Eine weitere Hürde hat das Parlament zu verantworten: Fördergelder erhalten nur jene Anlagen, die bis Ende 2025 einen Teil ihres Stroms liefern. An diesem Zeitdruck drohen nun diverse Projekte zu scheitern. Im Januar hatte Albert Rösti deshalb Hilfe in Aussicht gestellt. «Sollte eine Anlage Ende 2025 geplant oder bewilligt sein, aber noch nicht am Netz, finden wir sicher eine Lösung, damit das Projekt doch noch mit Fördermitteln realisiert werden kann», sagte der Energieminister.

Denkbar wäre, dass das Parlament die im Energiegesetz verankerte Frist verlängert. Unabhängig davon prüft das Bundesamt für Energie (BFE) derzeit, ob eine spezifische Förderung von Anlagen mit hoher Winterstromproduktion, wie es alpine Solaranlagen sind, auf Verordnungsstufe möglich wäre.

Ein Beschluss sei aber noch nicht gefasst, sagt Geschäftsleitungsmitglied Marianne Zünd. «Es war klar, dass der enge Zeitplan, den das Parlament zum Solarexpress gesetzt hat, eine Herausforderung sein würde.» Das BFE beobachte nun die Entwicklung. Die nächsten Monate werden laut Zünd zeigen, ob das anvisierte Ausbauziel von 2 Terawattstunden erreicht werden kann.
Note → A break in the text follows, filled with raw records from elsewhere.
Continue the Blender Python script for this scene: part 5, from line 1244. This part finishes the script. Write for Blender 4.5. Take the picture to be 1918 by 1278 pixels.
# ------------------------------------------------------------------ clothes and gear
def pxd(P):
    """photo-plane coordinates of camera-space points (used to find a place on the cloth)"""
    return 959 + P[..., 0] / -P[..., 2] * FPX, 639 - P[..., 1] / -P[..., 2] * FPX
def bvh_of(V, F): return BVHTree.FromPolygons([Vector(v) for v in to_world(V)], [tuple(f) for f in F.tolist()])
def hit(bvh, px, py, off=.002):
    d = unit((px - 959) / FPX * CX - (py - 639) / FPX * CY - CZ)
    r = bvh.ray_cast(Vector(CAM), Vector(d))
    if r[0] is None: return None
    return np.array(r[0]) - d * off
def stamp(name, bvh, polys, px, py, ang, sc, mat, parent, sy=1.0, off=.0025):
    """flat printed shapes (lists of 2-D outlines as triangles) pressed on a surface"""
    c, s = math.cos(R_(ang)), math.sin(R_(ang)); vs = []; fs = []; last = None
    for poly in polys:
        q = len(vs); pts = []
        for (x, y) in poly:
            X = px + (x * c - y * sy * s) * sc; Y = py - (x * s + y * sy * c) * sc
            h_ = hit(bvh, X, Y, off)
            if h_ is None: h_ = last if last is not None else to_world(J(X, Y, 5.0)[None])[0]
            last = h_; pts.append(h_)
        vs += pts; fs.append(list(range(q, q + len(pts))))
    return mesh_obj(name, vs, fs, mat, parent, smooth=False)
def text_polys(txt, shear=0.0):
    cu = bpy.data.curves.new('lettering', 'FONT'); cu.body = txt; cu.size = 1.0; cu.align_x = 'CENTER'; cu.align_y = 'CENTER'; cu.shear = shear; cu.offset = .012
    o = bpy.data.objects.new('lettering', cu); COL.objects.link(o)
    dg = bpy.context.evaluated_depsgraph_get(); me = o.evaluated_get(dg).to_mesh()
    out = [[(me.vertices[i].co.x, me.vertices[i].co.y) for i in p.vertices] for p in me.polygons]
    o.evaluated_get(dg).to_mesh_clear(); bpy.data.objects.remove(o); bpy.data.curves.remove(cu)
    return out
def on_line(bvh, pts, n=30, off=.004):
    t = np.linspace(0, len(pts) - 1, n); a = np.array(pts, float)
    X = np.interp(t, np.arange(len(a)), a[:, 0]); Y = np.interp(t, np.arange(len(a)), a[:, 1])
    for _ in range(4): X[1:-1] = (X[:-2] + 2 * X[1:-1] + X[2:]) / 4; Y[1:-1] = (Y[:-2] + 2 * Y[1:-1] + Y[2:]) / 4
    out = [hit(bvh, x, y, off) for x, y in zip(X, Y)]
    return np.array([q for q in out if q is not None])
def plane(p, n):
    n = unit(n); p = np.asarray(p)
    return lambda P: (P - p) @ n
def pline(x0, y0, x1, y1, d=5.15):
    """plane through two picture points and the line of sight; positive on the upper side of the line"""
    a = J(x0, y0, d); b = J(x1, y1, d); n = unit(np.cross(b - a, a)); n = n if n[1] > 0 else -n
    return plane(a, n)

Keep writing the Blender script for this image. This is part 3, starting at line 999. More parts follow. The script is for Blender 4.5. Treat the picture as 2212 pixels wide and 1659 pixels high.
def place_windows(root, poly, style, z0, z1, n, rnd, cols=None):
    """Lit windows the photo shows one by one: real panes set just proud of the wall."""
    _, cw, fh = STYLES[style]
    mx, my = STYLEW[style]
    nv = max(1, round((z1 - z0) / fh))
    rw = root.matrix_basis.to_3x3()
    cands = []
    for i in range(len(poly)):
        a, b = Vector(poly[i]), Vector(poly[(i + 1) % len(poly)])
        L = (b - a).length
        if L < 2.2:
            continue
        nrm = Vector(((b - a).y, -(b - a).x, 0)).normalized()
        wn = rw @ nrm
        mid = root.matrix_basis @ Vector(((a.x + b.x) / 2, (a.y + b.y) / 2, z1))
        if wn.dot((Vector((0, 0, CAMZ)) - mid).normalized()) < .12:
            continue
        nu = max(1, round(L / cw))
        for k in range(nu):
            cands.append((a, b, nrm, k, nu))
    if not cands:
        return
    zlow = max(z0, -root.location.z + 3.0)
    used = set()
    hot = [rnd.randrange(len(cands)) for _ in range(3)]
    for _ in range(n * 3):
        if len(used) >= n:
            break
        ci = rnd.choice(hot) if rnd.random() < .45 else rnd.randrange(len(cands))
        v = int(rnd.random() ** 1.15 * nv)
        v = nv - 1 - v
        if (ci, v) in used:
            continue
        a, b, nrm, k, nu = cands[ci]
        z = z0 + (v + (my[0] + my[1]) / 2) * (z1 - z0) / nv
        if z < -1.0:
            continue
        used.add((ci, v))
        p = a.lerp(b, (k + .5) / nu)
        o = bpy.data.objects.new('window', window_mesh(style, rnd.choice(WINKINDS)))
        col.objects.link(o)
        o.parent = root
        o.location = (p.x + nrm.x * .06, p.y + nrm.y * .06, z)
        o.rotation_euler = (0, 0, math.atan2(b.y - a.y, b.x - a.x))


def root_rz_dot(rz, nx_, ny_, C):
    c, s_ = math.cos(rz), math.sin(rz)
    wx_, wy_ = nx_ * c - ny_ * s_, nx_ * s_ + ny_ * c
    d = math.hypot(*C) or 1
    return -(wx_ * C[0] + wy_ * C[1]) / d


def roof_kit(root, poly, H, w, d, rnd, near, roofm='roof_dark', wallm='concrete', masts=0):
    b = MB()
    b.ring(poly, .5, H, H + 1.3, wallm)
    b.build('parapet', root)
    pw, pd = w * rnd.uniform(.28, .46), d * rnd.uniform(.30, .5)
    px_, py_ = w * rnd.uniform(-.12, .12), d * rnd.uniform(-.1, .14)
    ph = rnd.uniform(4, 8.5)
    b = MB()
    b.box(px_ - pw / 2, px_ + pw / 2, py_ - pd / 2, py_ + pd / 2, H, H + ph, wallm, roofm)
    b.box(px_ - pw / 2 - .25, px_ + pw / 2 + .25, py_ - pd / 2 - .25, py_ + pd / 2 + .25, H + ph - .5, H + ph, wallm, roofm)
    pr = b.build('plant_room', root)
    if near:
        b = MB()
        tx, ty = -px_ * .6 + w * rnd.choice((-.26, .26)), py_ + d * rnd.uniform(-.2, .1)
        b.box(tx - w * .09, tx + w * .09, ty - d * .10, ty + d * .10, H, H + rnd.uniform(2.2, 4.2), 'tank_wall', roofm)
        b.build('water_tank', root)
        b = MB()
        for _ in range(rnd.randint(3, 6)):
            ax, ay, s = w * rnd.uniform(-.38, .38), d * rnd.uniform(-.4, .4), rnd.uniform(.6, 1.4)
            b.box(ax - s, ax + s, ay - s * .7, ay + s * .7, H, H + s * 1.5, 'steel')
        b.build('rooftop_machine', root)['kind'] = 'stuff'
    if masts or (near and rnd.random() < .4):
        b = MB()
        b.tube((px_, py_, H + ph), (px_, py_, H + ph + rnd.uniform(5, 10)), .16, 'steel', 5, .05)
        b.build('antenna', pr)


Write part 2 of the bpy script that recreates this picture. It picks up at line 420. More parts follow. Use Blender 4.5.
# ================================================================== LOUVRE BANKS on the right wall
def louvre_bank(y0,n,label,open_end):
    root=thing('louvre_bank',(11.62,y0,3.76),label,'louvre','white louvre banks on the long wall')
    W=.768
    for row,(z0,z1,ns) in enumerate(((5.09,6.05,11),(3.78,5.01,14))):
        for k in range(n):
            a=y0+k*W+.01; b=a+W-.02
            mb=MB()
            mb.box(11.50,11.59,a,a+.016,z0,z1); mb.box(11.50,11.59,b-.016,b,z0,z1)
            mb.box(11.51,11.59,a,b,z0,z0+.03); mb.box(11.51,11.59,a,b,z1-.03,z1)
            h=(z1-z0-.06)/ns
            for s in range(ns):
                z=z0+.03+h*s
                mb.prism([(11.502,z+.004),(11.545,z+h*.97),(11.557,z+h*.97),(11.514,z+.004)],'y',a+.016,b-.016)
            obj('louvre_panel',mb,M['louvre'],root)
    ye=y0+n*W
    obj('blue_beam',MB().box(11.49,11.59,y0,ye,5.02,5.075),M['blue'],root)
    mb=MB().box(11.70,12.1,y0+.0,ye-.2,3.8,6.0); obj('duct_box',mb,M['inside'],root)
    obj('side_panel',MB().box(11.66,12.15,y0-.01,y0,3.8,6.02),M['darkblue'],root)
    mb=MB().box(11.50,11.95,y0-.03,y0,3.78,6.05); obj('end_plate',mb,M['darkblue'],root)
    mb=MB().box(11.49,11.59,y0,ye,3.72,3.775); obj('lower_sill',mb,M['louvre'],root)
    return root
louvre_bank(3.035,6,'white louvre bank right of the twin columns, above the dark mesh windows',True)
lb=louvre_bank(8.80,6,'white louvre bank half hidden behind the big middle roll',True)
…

VSE-Direktor Frank ist skeptisch: «Das wird brutal sportlich.» Für Aee-Suisse-Geschäfsführer Batzli steht bereits fest: «Wir werden das Ziel nicht erreichen.» Die Zeit sei zu knapp. Tatsache sei aber auch: Der Solarboom finde statt – auf Dächern, Fassaden und Infrastrukturen. Pro Woche würden heuer in der Schweiz 1000 neue Anlagen installiert. «Das sind Meilensteine.»